Tuesday, 4 April 2017

I didn't think I could

Two years ago I was working in Strasbourg. France, for an international organisation, a job I found interesting, and was reasonably happy with my life. I wasn't especially looking to change things. We owned an apartment, and under the rules I was going to have to retire in 2019 (which is still the case). I didn't especially want to live in France after retirement. Not in Strasbourg anyway, beautiful though it is, because the weather is crap. Nobody should live in a cold dark place after retirement if they don't have to. It was tempting to stay in France, but somewhere warmer - the Rhine Valley is dank - for the sake of French healthcare, which has to be the best in the world. But France is hardly the cheapest country to live in, and one's pension goes a lot further elsewhere. What to do? Well, no need to decide right now. Cyprus is the island of my heart, and I dreamed of living out my old age there. But Brexit. Yes, a tragedy, and we will see.

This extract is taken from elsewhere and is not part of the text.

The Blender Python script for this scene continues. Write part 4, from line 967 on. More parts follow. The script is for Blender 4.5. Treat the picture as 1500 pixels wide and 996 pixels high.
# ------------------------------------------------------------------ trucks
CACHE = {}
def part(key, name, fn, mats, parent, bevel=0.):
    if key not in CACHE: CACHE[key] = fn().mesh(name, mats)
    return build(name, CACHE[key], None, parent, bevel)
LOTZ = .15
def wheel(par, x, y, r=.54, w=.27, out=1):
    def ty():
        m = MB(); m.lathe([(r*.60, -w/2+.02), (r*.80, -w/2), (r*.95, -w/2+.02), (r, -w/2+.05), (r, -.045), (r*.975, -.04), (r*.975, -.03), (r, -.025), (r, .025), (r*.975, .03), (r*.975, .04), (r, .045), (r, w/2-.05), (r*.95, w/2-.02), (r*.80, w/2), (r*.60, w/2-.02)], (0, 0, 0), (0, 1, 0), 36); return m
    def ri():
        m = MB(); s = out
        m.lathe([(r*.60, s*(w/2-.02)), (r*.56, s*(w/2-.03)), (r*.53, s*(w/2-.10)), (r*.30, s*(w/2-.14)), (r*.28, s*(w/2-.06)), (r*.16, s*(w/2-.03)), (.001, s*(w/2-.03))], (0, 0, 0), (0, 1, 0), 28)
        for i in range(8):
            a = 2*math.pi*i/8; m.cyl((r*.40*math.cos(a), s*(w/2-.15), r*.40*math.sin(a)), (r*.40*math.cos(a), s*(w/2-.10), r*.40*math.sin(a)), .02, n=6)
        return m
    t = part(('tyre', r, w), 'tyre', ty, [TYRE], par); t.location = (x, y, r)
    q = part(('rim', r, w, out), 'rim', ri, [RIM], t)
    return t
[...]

Then, suddenly, we decided to sell the apartment, to make ourselves free. No sooner had we made that decision than significant other (this was in 2015) got a job in Cambodia. Someone, somewhere, was putting a rocket underneath us and saying, get up, move on, change your lives. So we did. To cut a long story short, sig other has been working in Cambodia since 2015, the apartment was sold in January 2016, and I took sabbatical from Strasbourg and joined him in Phnom Penh in October 2016. I even got a teaching job there, so not requiring another income to support me in Cambodia. Providential or what?

Living in tropical South-East Asia, for the first time in my life at age 62, learning Khmer, teaching. Sig other teaching, developing academically by studying for a Master's, which I had thought he should do a long time ago but only now is he galvanised to do it. Both of us doing things we thought we couldn't do, or would never do. My personal possessions and our household goods savagely culled. Sig other is a hoarder and will not cull his, so has a storage unit in Strasbourg all to himself, which is another story, and he will be the one to end it. We live the expat life in Phnom Penh, an easy city to live in. Teachers are not rich, but life is good. Mostly.

Both of us have been picked up roughly and set down in another part of the world to do different things. Where will it all end? We don't know. I thought I was having a gap year at 62, and sig other thought he was taking a job in Cambodia to get Asia experience to help him to develop his work in his field in the UK. But it isn't quite like that. There's more to it than that.

None of this comes free. I have no home, and no real legal identity any more. I miss my family. I hope some of them will visit. I'll be seeing most of them this summer, and expect to be teaching for six weeks in darkest Uxbridge, which will help to finance a summer in the UK. Then - well, anything could happen.